GVSU student has perfect bracket through Final Four

Thus far, freshman Carrie Oakey has a perfect bracket.

Eric Coulter

Thus far, freshman Carrie Oakey has a perfect bracket.

Hugh Jass

In an NCAA men’s basketball tournament that many are calling the wildest in history, unpredictability has continued right up to the Final Four. Yet through the muck, mire and feces that cover almost every person’s bracket, one local teen miraculously still somehow smells like roses.

Grand Valley State University freshman Carrie Oakey has done what experts now would call seemingly impossible by having a perfect bracket thus far in the Cbssportsline.com Bracket Challenge.

“It’s not really that surprising to me,” Oakey said. “I mean, it’s not exactly rocket science to try and figure this stuff out. I don’t really understand why so many people are having such fits over their fledgling brackets.”

Oakey, a statistics major, picked all of the wild upsets no one saw coming: UNI over Kansas, Ohio over Georgetown, Cornell over Wisconsin. The odds of getting every single game correct are almost 18 times worse than the odds of being killed from a waterspout (1 in 1.988 billion).

Your bracket may have survived. Your bracket might even be good. Oakey’s is perfect.

“Perfection is something I always strive for,” she said. “Perfect grades, perfect outfits to wear when I get my perfect grades, perfect shoes to match my perfect outfits, everything in my life has to be perfect. Why should a basketball tournament be any different?”

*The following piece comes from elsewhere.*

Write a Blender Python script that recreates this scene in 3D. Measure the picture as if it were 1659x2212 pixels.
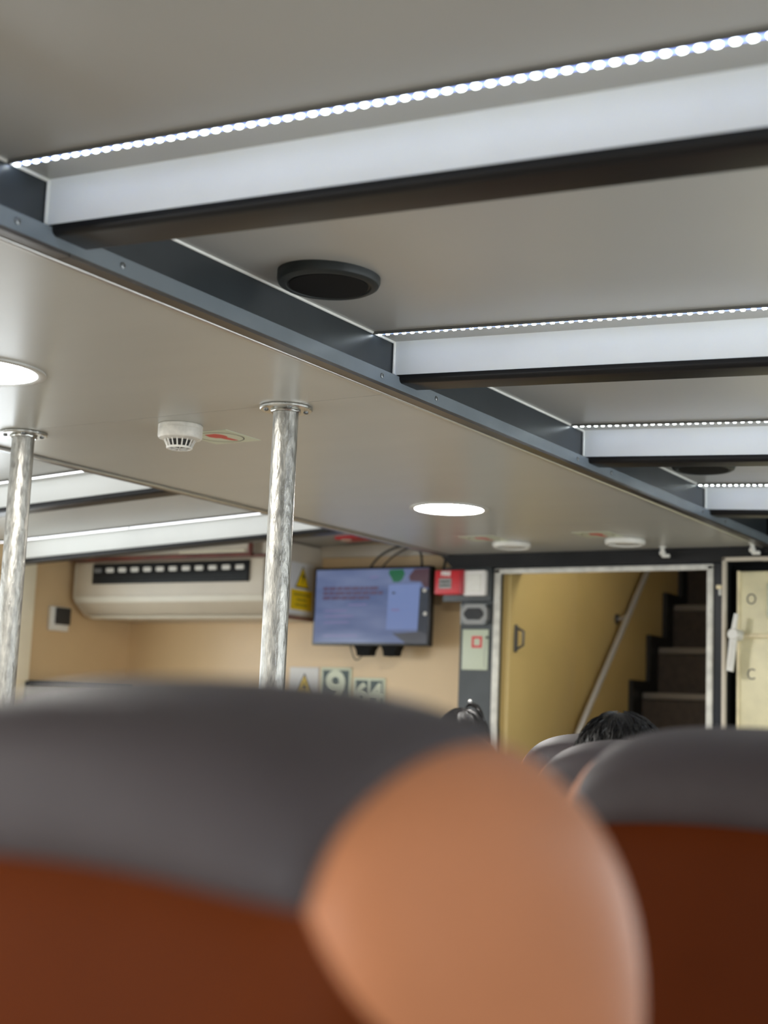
import bpy, bmesh, math, random
from mathutils import Vector, Matrix

random.seed(7)
sc = bpy.context.scene
for o in list(bpy.data.objects):
    bpy.data.objects.remove(o)
COL = sc.collection
ZC = 1.25                      # eye height above the deck; heights below are written relative to it

# ------------------------------------------------------------------ camera
yaw, pitch, roll = math.radians(32.0), math.radians(8.2), math.radians(2.33)
fw = Vector((-math.sin(yaw)*math.cos(pitch), math.cos(yaw)*math.cos(pitch), math.sin(pitch)))
r0 = Vector((math.cos(yaw), math.sin(yaw), 0)); u0 = r0.cross(fw)
rt = r0*math.cos(roll) + u0*math.sin(roll); up = u0*math.cos(roll) - r0*math.sin(roll)
cd = bpy.data.cameras.new('camera'); cam = bpy.data.objects.new('camera', cd); COL.objects.link(cam)
cam.matrix_world = Matrix(((rt.x, up.x, -fw.x, 0), (rt.y, up.y, -fw.y, 0), (rt.z, up.z, -fw.z, ZC), (0, 0, 0, 1)))
cd.sensor_fit = 'VERTICAL'; cd.sensor_height = 36.0; cd.sensor_width = 27.0
cd.lens = 3067/2212*36.0
cd.clip_start = 0.05
cd.dof.use_dof = True; cd.dof.focus_distance = 3.15; cd.dof.aperture_fstop = 2.9
sc.camera = cam

# ------------------------------------------------------------------ world, exposure
w = bpy.data.worlds.new('sky'); sc.world = w; w.use_nodes = True
bg = w.node_tree.nodes['Background']
bg.inputs[0].default_value = (0.88, 0.95, 1.0, 1); bg.inputs[1].default_value = 5.2
sc.view_settings.view_transform = 'Standard'; sc.view_settings.look = 'None'
sc.view_settings.gamma = 1.0; sc.view_settings.use_curve_mapping = False
sc.view_settings.exposure = 0.07
sc.cycles.use_denoising = True
sc.cycles.max_bounces = 10; sc.cycles.diffuse_bounces = 6; sc.cycles.glossy_bounces = 5
sc.cycles.transparent_max_bounces = 8
sc.cycles.sample_clamp_indirect = 6.0
sc.cycles.caustics_reflective = False; sc.cycles.caustics_refractive = False

# ------------------------------------------------------------------ materials
MATS = {}
def mat(name, col, rough=0.5, metal=0.0, var=0.0, vscale=8.0, bump=0.0, bscale=60.0, spec=0.5, emit=None, estr=0.0,
        stretch=(1, 1, 1), rvar=0.0, coat=0.0):
    if name in MATS: return MATS[name]
    m = bpy.data.materials.new(name); m.use_nodes = True
    nt = m.node_tree; b = nt.nodes['Principled BSDF']
    b.inputs['Base Color'].default_value = (*col, 1); b.inputs['Roughness'].default_value = rough
    b.inputs['Metallic'].default_value = metal; b.inputs['Specular IOR Level'].default_value = spec
    b.inputs['Coat Weight'].default_value = coat
    if emit:
        b.inputs['Emission Color'].default_value = (*emit, 1); b.inputs['Emission Strength'].default_value = estr
    tc = nt.nodes.new('ShaderNodeTexCoord'); mp = nt.nodes.new('ShaderNodeMapping')
    mp.inputs['Scale'].default_value = stretch
    nt.links.new(tc.outputs['Object'], mp.inputs['Vector'])
    n = nt.nodes.new('ShaderNodeTexNoise'); n.inputs['Scale'].default_value = vscale; n.inputs['Detail'].default_value = 5
    nt.links.new(mp.outputs[0], n.inputs['Vector'])
    if var > 0:
        mx = nt.nodes.new('ShaderNodeMix'); mx.data_type = 'RGBA'
        mx.inputs['A'].default_value = (*[c*(1-var) for c in col], 1)
        mx.inputs['B'].default_value = (*[min(1, c*(1+var)) for c in col], 1)
        ct = nt.nodes.new('ShaderNodeMapRange'); ct.inputs['From Min'].default_value = 0.33; ct.inputs['From Max'].default_value = 0.67
        nt.links.new(n.outputs['Fac'], ct.inputs['Value']); nt.links.new(ct.outputs[0], mx.inputs['Factor']); nt.links.new(mx.outputs['Result'], b.inputs['Base Color'])
    if rvar > 0:
        mr = nt.nodes.new('ShaderNodeMapRange')
        mr.inputs['To Min'].default_value = max(0.02, rough-rvar); mr.inputs['To Max'].default_value = min(1, rough+rvar)
        nt.links.new(n.outputs['Fac'], mr.inputs['Value']); nt.links.new(mr.outputs[0], b.inputs['Roughness'])
    if bump > 0:
        n2 = nt.nodes.new('ShaderNodeTexNoise'); n2.inputs['Scale'].default_value = bscale; n2.inputs['Detail'].default_value = 3
        nt.links.new(mp.outputs[0], n2.inputs['Vector'])
        bp = nt.nodes.new('ShaderNodeBump'); bp.inputs['Strength'].default_value = bump; bp.inputs['Distance'].default_value = 0.01
        nt.links.new(n2.outputs['Fac'], bp.inputs['Height']); nt.links.new(bp.outputs[0], b.inputs['Normal'])
    MATS[name] = m
    return m

mat('panel_grey', (0.455, 0.455, 0.41), 0.29, var=0.02, vscale=2.5, bump=0.02, bscale=3, stretch=(1, 3, 1), spec=0.42)
mat('bay_grey', (0.405, 0.405, 0.375), 0.30, var=0.03, vscale=2.0, bump=0.02, bscale=3, spec=0.5)
mat('slab', (0.3, 0.3, 0.3), 0.8)
mat('white_paint', (0.80, 0.82, 0.79), 0.38, var=0.025, vscale=5, bump=0.03, bscale=12)
mat('bead_gleam', (0.86, 0.86, 0.80), 0.3, var=0.05, vscale=40)  # white sealant, with its specular gleam put into the colour
mat('charcoal', (0.030, 0.036, 0.040), 0.33, var=0.12, vscale=7, bump=0.02, bscale=20)
mat('cap_black', (0.010, 0.010, 0.0105), 0.36, var=0.12, vscale=7, spec=0.22)
mat('charcoal_strip', (0.17, 0.20, 0.22), 0.26, var=0.08, vscale=7)
mat('brown_strip', (0.055, 0.048, 0.042), 0.3, var=0.15, vscale=6)
mat('aluminium', (0.62, 0.61, 0.58), 0.30, metal=0.85, var=0.08, vscale=25, stretch=(8, 1, 8))
mat('dull_metal', (0.27, 0.27, 0.26), 0.4, metal=0.4)
mat('screw_steel', (0.22, 0.23, 0.23), 0.35, metal=0.8)
mat('galvanised', (0.40, 0.39, 0.355), 0.40, metal=0.85, var=0.32, vscale=95, bump=0.30, bscale=120, stretch=(1, 1, 0.3), rvar=0.14)
mat('galv_flange', (0.58, 0.58, 0.54), 0.30, metal=0.92, var=0.25, vscale=60, rvar=0.1)
mat('speaker_black', (0.018, 0.022, 0.022), 0.45, var=0.1, spec=0.3)
mat('speaker_mesh', (0.006, 0.006, 0.006), 0.7, spec=0.15, bump=0.35, bscale=900)
mat('plastic_white', (0.78, 0.77, 0.71), 0.4, var=0.04, vscale=40)
mat('plastic_dirty', (0.72, 0.70, 0.63), 0.45, var=0.1, vscale=60)
mat('dark_cavity', (0.03, 0.028, 0.025), 0.7)
mat('lamp_disc', (1, 1, 1), 0.5, emit=(1.0, 0.97, 0.92), estr=122.0)
mat('stair_fill_glow', (1, 1, 1), 0.5, emit=(1.0, 0.95, 0.85), estr=52.0)  # emission of the added stairwell fill light
mat('lamp_ring', (0.60, 0.60, 0.56), 0.35, metal=0.3)
mat('led_white', (1, 1, 1), 0.5, emit=(0.90, 1.0, 0.96), estr=12.5)
mat('led_tape', (0.45, 0.52, 0.9), 0.4, emit=(0.22, 0.34, 1.0), estr=2.2)
mat('led_row', (1, 1, 1), 0.5, emit=(0.92, 0.94, 1.0), estr=5.0)
mat('gap_shadow', (0.12, 0.12, 0.11), 0.5)  # shadow of the recess gap, put into a dark colour
mat('tan_wall', (0.67, 0.49, 0.275), 0.33, var=0.035, vscale=3, bump=0.02, bscale=5)
mat('tan_stair', (0.56, 0.42, 0.17), 0.32, var=0.04, vscale=3, bump=0.02, bscale=5)
mat('cream_paint', (0.58, 0.52, 0.42), 0.42, var=0.05, vscale=6)
mat('cream_bright', (0.90, 0.83, 0.64), 0.42, var=0.04, vscale=8)
mat('black_paint', (0.012, 0.012, 0.012), 0.4, var=0.15, vscale=9, spec=0.2)
mat('navy_black', (0.017, 0.020, 0.026), 0.35, var=0.2, vscale=6, stretch=(6, 1, .6), spec=0.2)
mat('slate_panel', (0.045, 0.052, 0.054), 0.38, var=0.12, vscale=9)
mat('frame_white', (0.66, 0.65, 0.59), 0.45, var=0.16, vscale=22)
mat('door_cream', (0.72, 0.66, 0.42), 0.40, var=0.10, vscale=9, bump=0.05, bscale=14)
mat('door_rim', (0.78, 0.68, 0.44), 0.45, var=0.12, vscale=20)
mat('gasket', (0.010, 0.010, 0.010), 0.7, spec=0.1)
mat('lever_white', (0.70, 0.69, 0.64), 0.4, var=0.06, vscale=20)
mat('letter_grey', (0.17, 0.16, 0.13), 0.6)
mat('red_paint', (0.62, 0.030, 0.040), 0.35, var=0.06)
mat('red_dark', (0.40, 0.018, 0.030), 0.35)
mat('white_print', (0.82, 0.80, 0.77), 0.5)
mat('grey_print', (0.36, 0.37, 0.36), 0.5, var=0.15, vscale=80)
mat('sign_white', (0.70, 0.70, 0.68), 0.35)
mat('sign_yellow', (0.80, 0.55, 0.008), 0.4)
mat('sign_black', (0.02, 0.02, 0.015), 0.5)
mat('sign_olive', (0.36, 0.26, 0.02), 0.5)
mat('glow_cream', (0.62, 0.66, 0.50), 0.4)
mat('sign_green', (0.022, 0.05, 0.044), 0.4)
mat('pale_green', (0.52, 0.57, 0.44), 0.38, var=0.04)
mat('maroon_batten', (0.15, 0.035, 0.022), 0.35, var=0.2, vscale=12)
mat('ac_case', (0.52, 0.455, 0.35), 0.40, var=0.04, vscale=5)
mat('ac_light', (0.64, 0.60, 0.49), 0.40, var=0.03)
mat('slot_grey', (0.66, 0.64, 0.58), 0.5)
mat('slot_dull', (0.16, 0.16, 0.155), 0.5)
mat('tv_bezel', (0.008, 0.008, 0.009), 0.25)
mat('screen_dark', (0.006, 0.008, 0.012), 0.12, emit=(0.03, 0.035, 0.045), estr=1.0)
mat('screen_panel', (0.01, 0.01, 0.01), 0.12, emit=(0.135, 0.185, 0.36), estr=1.0)
mat('screen_text', (0.01, 0.01, 0.01), 0.12, emit=(0.075, 0.05, 0.09), estr=1.0)
mat('screen_text_faint', (0.01, 0.01, 0.01), 0.12, emit=(0.155, 0.14, 0.27), estr=1.0)
mat('screen_green', (0.01, 0.01, 0.01), 0.12, emit=(0.015, 0.095, 0.045), estr=1.0)
mat('screen_brown', (0.01, 0.01, 0.01), 0.12, emit=(0.065, 0.035, 0.045), estr=1.0)
mat('screen_grey', (0.01, 0.01, 0.01), 0.12, emit=(0.055, 0.058, 0.07), estr=1.0)
mat('cable_black', (0.012, 0.012, 0.012), 0.45)
mat('steel_rail', (0.62, 0.63, 0.64), 0.38, metal=0.6)
mat('stair_brown', (0.050, 0.036, 0.026), 0.6, var=0.2, vscale=30)
mat('nosing', (0.24, 0.22, 0.20), 0.4, metal=0.3)
mat('skirt_black', (0.008, 0.008, 0.008), 0.45)
mat('deck', (0.36, 0.32, 0.27), 0.45, var=0.2, vscale=6)
mat('hull_grey', (0.55, 0.55, 0.53), 0.45, var=0.03)
mat('leather_cap', (0.080, 0.066, 0.070), 0.52, var=0.08, vscale=9, bump=0.12, bscale=420, spec=0.30)
mat('leather_tan', (0.66, 0.26, 0.12), 0.47, var=0.06, vscale=6, bump=0.10, bscale=420, spec=0.45)
mat('leather_back', (0.125, 0.025, 0.004), 0.55, var=0.08, vscale=6, bump=0.10, bscale=420, spec=0.10)
mat('seat_metal', (0.10, 0.10, 0.10), 0.4, metal=0.7)
mat('skin', (0.50, 0.30, 0.21), 0.5, var=0.05)
mat('shirt_navy', (0.03, 0.04, 0.08), 0.8, var=0.15, vscale=20)
mat('shirt_grey', (0.20, 0.20, 0.22), 0.8, var=0.15, vscale=20)
mat('trouser', (0.04, 0.04, 0.05), 0.8)
mat('hair_black', (0.008, 0.007, 0.007), 0.45, var=0.3, vscale=60)
mat('eye_white', (0.8, 0.8, 0.78), 0.2)
mat('clip_black', (0.01, 0.01, 0.01), 0.12)
mat('pearl', (0.8, 0.8, 0.8), 0.15)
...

How impossible is such a feat? According to The Book of Odds, the likelihood of filing a perfect March Madness bracket is just 1-in-35.36 billion, or as China markets the bracket to its citizens every year, “We each have a chance.”

Even the probability of getting only the first round of games perfectly correct is just 1-in-13,040, but Oakey said overcoming the odds is nothing new for her.

“When I was a kid, I was scared of everything, which was really difficult to rise above,” she said.

The tournament has proved once and for all this year that mid-major, semi-upper-lower-middle-in-between conference teams should be taken seriously.

“I don’t believe it – it’s incredible,” said GVSU senior Neil Down. “I’ve spent my entire life gathering statistics and comparing odds for every tournament in the hopes of one day marking a complete bracket. For her to actually do it … she must be able to see the future or something.”

Four rounds of perfection is incredibly impressive, but the next step is seeing whether or not Oakey’s magic bracket can go the distance. Yes, her championship game of Michigan State-West Virginia is a bit dubious, but she stands by her choices.

When asked about the amount of upset disparity this season and her ability to choose the correct ones, Oakey’s explanation completely lost this reporter.

“Well, Michigan State’s mascot is the Spartan, and Gerard Butler was just oh so sexy in that movie ‘600’ or ‘100’ or whatever it was called,” she said. “So obviously I want the hunk of manliness to win. And West Virginia are the Mountaineers, and when I marry Gerard I’m going to live with him in the mountains and we can be Mountaineers together, so that’s why I want them to win it all.”

Though her methods might be unorthodox, doubting her now means doubting the one person who somehow managed to get the entire bracket correct thus far. And that’s not going to be me.